Ferhat Kentel: "Farklı insanların bir araya geliyor olması iyi bir adım"

Şehir Üniversitesi öğretim üyesi Ferhat Kentel, yürüyüşün kapsayıcılığına işaret etti:

“Türkiye’de muhalefet yapma, bir şeyler söyleme imkanları, demokratik çoğulculuk, kamusal alan gibi imkanlar giderek daralıyor, çok daraldı. Sürekli yaratıcı yöntemler uygulamak lazım. Çünkü dile gelebilecek her söz, yapılabilecek herhangi bir faaliyet, bu iktidarcı veya devletçi tuzağın içine düşebilir. Tam da iktidarın aradığı kutuplaştırıcı, düşmanlaştırıcı dilin içine girmemek için yaratıcı usuller bulmak lazım. Kimin yaptığı da çok önemli. Bunu Kılıçdaroğlu’nun, hatta CHP kimliğinin de dışına çıkarak oldukça yumuşak, esnek ve kapsayıcı bir şekilde yapıyor olması, bunu şu an için bulunmuş en uygun yollardan biri yapıyor. Bunun dünyada çok örnekleri de oldu. Ben sadece yürüyorum, beni duyuyorsan duy, görüyorsan gör. Eğer medya kapanıyorsa o zaman sokaklardan, şehirlerden birtakım insanlar yürüyormuş mesajı vermek, en azından ‘niçin yürüyorlar?’ sorusunu birilerinin kafasında canlandırabilir. Tabii ki birileri provokasyon yapabilir. Ama ben Adalet Yürüyüşü’nün en azından farklı insanları bir araya getiriyor olmasının, Ahmet Faruk Ünsal veya Cihangir İslam’ın ve Kılıçdaroğlu’nun yan yana yürüyor olmasının, Türkiye’de iyi bir adıma işaret ettiğini düşünüyorum. Farklı mezheplerden, farklı inançlardan insanlar. Yürüyüşün örgütlenmesinde alınan önlemler de çok takdire şayan. Kimse kalkıp da öyle kendi kafasına göre slogan atmıyor, laf atanlara laf atılmıyor. Bütün bunlarla çok saygı içeren bir yürüyüş.”

CHP, sokak ve adalet!

Ümit Aktaş: "Umarız yeni bir sürecin başlamasına vesile olur"

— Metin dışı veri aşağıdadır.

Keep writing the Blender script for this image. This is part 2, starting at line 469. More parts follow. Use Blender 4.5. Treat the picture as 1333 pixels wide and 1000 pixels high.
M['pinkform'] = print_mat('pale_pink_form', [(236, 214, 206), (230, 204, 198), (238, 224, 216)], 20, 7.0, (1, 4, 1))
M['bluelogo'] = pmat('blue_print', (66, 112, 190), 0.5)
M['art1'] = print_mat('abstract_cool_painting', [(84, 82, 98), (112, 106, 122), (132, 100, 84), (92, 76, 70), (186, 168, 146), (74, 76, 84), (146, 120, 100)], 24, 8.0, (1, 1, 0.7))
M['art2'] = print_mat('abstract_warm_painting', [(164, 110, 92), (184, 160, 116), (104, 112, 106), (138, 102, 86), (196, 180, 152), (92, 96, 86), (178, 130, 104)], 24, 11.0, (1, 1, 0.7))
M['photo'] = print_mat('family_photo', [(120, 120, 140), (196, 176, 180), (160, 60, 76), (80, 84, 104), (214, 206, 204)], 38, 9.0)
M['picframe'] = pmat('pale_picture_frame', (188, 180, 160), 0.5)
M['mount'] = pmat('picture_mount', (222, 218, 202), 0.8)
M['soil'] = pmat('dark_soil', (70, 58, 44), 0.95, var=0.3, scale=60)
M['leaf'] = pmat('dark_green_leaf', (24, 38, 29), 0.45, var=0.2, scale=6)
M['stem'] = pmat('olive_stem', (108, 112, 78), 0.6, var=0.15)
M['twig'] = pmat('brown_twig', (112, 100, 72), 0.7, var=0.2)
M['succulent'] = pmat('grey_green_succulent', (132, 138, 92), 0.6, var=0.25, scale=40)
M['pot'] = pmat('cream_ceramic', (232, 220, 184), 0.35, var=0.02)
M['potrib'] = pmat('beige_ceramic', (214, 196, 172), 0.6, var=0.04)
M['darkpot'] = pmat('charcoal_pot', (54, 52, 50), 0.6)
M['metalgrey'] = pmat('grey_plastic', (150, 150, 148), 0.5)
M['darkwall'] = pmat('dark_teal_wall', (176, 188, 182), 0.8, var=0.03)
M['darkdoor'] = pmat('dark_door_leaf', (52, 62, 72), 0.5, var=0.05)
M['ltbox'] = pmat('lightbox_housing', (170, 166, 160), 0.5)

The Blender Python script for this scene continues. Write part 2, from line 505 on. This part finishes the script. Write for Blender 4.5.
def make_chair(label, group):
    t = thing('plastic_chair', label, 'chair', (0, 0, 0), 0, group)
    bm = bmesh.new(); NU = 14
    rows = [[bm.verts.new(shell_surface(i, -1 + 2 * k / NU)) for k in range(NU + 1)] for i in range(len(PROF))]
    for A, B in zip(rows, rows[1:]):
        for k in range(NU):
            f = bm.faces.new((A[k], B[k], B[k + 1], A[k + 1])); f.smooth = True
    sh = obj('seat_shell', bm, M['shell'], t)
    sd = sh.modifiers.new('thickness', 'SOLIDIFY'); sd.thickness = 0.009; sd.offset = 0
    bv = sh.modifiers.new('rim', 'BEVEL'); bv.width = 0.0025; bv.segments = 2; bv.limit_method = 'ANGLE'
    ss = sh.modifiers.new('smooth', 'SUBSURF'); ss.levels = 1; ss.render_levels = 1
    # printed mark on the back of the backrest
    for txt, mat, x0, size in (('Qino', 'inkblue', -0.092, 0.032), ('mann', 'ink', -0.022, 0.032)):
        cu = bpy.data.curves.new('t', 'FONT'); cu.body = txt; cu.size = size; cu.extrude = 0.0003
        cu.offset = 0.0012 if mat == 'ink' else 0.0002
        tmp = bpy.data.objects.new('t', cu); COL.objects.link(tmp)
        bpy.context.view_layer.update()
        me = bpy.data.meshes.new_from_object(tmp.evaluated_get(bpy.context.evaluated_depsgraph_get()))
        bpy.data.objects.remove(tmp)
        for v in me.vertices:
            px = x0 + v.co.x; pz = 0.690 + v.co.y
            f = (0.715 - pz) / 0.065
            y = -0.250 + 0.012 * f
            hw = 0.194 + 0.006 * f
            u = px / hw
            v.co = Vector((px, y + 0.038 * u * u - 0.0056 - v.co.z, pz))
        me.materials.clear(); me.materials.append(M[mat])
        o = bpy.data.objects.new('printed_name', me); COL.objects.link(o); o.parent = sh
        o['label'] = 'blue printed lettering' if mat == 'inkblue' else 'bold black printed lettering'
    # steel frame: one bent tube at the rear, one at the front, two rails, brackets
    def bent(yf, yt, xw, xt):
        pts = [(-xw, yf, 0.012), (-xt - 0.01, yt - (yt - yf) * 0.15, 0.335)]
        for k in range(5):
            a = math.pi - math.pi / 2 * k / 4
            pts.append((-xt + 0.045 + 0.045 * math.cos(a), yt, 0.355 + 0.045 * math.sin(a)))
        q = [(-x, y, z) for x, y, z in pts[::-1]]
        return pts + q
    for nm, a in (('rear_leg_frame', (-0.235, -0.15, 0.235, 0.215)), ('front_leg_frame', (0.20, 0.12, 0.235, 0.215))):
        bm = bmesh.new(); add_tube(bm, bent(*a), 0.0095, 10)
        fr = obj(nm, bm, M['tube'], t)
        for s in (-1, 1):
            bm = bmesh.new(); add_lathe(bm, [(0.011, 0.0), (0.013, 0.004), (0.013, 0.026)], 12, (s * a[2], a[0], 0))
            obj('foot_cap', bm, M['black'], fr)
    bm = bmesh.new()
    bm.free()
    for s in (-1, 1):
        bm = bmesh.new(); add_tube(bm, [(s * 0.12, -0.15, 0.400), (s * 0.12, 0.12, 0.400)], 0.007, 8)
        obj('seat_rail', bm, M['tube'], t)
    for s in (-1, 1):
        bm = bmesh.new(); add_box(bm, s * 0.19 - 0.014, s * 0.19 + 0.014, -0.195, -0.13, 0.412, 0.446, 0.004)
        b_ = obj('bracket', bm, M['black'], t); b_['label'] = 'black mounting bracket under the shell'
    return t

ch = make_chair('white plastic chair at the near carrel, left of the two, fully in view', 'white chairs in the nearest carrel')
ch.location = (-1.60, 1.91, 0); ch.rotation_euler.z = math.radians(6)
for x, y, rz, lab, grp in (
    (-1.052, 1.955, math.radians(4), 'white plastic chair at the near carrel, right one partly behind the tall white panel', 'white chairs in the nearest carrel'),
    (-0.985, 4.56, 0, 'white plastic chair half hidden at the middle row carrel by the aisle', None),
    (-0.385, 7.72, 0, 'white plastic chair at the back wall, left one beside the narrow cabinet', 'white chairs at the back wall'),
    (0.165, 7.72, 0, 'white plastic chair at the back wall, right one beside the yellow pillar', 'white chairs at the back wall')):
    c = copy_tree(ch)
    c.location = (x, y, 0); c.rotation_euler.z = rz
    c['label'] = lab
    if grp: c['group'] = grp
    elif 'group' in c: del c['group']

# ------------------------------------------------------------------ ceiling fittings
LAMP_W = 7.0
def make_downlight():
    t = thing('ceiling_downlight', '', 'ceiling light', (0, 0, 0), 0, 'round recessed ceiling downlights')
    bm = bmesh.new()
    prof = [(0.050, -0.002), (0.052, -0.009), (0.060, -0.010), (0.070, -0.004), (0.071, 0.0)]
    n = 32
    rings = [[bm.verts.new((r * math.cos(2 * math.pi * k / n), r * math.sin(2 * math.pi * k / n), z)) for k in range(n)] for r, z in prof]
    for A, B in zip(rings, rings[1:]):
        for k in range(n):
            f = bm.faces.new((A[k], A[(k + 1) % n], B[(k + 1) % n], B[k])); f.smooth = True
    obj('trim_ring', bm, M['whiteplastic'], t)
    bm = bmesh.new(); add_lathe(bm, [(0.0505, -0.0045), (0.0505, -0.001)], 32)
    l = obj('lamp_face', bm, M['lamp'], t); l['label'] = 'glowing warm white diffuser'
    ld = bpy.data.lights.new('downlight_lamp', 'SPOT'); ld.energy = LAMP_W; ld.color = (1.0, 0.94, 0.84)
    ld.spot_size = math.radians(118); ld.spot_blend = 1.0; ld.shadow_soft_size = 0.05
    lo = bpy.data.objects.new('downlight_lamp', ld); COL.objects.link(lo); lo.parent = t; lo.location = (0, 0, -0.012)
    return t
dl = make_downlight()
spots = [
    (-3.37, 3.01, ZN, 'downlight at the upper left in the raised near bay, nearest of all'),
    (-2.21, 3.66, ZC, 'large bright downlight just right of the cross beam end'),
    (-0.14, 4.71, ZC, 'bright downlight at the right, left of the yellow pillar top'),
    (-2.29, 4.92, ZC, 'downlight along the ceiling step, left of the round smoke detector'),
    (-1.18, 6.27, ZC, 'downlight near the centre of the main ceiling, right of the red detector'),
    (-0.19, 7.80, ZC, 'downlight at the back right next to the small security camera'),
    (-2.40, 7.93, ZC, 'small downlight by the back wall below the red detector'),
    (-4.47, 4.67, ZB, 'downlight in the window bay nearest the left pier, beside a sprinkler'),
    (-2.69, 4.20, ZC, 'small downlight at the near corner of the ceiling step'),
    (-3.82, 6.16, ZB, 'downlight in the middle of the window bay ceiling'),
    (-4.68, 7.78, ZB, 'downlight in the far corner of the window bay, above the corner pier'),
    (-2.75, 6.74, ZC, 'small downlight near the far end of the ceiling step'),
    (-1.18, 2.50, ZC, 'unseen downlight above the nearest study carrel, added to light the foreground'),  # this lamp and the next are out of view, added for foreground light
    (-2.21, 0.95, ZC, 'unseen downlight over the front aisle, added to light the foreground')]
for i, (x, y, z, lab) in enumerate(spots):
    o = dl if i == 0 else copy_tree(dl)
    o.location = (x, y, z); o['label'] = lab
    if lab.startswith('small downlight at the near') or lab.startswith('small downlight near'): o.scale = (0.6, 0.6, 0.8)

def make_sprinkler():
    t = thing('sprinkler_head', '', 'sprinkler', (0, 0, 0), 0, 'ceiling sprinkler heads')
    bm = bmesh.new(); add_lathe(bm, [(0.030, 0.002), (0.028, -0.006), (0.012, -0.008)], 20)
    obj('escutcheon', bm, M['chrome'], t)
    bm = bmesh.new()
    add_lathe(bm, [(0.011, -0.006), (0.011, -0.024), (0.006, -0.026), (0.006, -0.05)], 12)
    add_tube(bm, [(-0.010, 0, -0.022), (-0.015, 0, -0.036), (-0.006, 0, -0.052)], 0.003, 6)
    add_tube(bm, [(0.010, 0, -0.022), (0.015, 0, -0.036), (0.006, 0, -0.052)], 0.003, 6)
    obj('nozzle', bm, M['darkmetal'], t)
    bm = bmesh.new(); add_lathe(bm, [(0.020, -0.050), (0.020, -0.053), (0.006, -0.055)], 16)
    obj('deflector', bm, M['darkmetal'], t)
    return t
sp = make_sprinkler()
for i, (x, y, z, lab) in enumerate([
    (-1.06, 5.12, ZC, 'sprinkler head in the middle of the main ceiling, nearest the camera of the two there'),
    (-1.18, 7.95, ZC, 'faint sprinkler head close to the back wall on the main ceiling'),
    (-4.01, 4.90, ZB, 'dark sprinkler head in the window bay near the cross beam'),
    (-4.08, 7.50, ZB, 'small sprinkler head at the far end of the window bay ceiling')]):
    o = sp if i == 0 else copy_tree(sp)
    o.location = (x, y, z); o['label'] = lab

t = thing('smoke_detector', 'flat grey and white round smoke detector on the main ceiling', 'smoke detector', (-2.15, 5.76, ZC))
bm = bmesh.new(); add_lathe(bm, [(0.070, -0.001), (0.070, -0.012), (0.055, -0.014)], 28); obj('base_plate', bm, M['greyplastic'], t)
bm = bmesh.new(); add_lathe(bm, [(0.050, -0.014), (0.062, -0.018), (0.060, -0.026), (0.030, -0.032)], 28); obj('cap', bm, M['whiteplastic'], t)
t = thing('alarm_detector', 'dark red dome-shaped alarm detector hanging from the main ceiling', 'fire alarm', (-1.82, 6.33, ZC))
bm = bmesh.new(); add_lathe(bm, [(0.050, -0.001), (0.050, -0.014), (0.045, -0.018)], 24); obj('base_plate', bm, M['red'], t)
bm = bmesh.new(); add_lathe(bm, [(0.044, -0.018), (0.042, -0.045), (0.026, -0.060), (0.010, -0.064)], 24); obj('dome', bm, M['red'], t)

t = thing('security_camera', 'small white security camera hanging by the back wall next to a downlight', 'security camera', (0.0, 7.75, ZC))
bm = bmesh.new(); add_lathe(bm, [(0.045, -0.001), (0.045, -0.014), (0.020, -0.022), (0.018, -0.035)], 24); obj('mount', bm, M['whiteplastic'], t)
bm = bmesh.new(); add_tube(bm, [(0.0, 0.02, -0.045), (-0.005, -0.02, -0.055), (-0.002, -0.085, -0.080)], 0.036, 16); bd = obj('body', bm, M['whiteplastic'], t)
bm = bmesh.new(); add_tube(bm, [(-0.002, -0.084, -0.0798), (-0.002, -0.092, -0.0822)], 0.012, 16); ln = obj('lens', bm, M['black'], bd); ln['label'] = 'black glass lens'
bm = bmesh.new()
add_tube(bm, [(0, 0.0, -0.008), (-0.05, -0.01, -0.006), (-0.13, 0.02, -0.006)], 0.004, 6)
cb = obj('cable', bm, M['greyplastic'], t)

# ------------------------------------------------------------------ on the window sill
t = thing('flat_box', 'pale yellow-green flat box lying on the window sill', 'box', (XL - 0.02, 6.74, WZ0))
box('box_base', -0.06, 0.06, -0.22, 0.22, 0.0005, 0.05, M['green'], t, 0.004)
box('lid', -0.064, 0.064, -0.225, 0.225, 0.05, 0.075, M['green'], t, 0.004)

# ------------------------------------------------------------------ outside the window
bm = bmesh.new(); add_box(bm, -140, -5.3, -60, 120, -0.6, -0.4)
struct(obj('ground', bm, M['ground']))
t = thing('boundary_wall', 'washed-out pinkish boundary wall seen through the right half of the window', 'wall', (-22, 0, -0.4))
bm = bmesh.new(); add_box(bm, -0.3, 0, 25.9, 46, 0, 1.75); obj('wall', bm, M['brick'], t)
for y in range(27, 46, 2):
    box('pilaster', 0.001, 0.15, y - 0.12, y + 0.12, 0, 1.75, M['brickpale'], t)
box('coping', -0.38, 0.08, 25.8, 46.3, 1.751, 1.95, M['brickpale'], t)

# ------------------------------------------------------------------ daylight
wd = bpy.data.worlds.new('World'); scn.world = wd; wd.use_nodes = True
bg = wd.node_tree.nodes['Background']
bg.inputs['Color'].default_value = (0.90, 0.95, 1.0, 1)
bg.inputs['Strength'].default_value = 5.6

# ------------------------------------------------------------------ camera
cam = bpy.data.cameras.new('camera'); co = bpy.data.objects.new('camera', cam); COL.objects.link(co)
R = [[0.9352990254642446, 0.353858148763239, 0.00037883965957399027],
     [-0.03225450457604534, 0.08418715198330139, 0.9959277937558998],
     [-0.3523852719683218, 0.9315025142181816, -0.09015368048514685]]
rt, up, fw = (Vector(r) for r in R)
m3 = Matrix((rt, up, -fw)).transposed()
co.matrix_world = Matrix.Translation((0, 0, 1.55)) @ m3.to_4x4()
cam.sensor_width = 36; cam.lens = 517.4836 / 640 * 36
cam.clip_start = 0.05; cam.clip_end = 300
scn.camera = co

Yazar Ümit Aktaş, CHP’nin tarihte ilk kez devlete karşı hak arama mücadelesi verdiğine dikkat çekti:

“Adalet ve Kalkınma Partisi iktidara toplumdaki adaletsizlikleri, eşitsizlikleri, haksızlıkları giderme vaadiyle geldi. Başlangıçta epeyce sorunu da halletti, ilk 5-6 yıl içerisinde. 2010 sonrasında, biraz belki de muktedirleşmenin bir neticesi olarak, o adaletsizlikleri giderme vaadi tersine dönmeye başladı. Giderek adaletsizlik ve hukuksuzluk üreten bir yapı ortaya çıkardı. Başlangıçta yine kendisinin sebep olduğu, HSYK’nın bütünüyle FETÖ’cü hakimlere teslim edilmesiyle başlayan bir süreçti. Sadece HSYK’nın değil, yargının, emniyetin, ordunun, önemli kamu bürokrasisinin neredeyse bütünüyle bu yapıya temsil edilmesi başlı başına haksızlık üreten bir süreçti. Çünkü geçtiğimiz yıl yapılan darbe girişiminde de gördüğümüz gibi, bu yapı tamamıyla kendi iktidarı için çalışan, çatışan, insanları katletmeyi bile göze alan bir yapıydı. Ama Ak Parti de bu yapının önemli mevkilere gelmesine yol açtı. 15 Temmuz darbe girişiminden sonra, bu kez hukuksuzluk, FETÖ’ye yönelik operasyonlar içerisinde yapılmaya başlandı. KHK’lardan da alınan güçle, genel olarak toplumdaki muhalefet tasfiye edilmeye başlandı. Birçok insan mağdur edildi, haksız bir şekilde yargılandı, hatta yargılanmadan işinden atıldı. Buna bir şekilde toplumsal tepki gösterilmesi gerekiyordu.

Bu tepkinin CHP ekseninden gelmesi de manidardır. CHP’liler de belki de tarihlerinde ilk kez devlete karşı hak arama yürüyüşü yaptılar. Önemli bir nokta tarihimizde. Belki biraz kendilerini de özeleştiriden geçirmelerine vesile olur diye düşünüyorum, böyle bir pozisyona düşmeleri. Bu yürüyüşe başlama nedenleri de ilginç; kendi milletvekilleri tutuklanınca harekete geçtiler.

Keşke bunu daha önceden yapsalardı. Ve hatta daha önce, milletvekillerinin dokunulmazlıklarının kaldırılmasına destek vermeselerdi. Bunu yapmadılar, bu noktaya geldi. Bu noktada tepki gösterdiler, önemli bir şey. Umarız bu CHP için de Ak Parti için de Türkiye’deki genel toplumsal kesimler için de yeni bir sürecin başlamasına vesile olur.”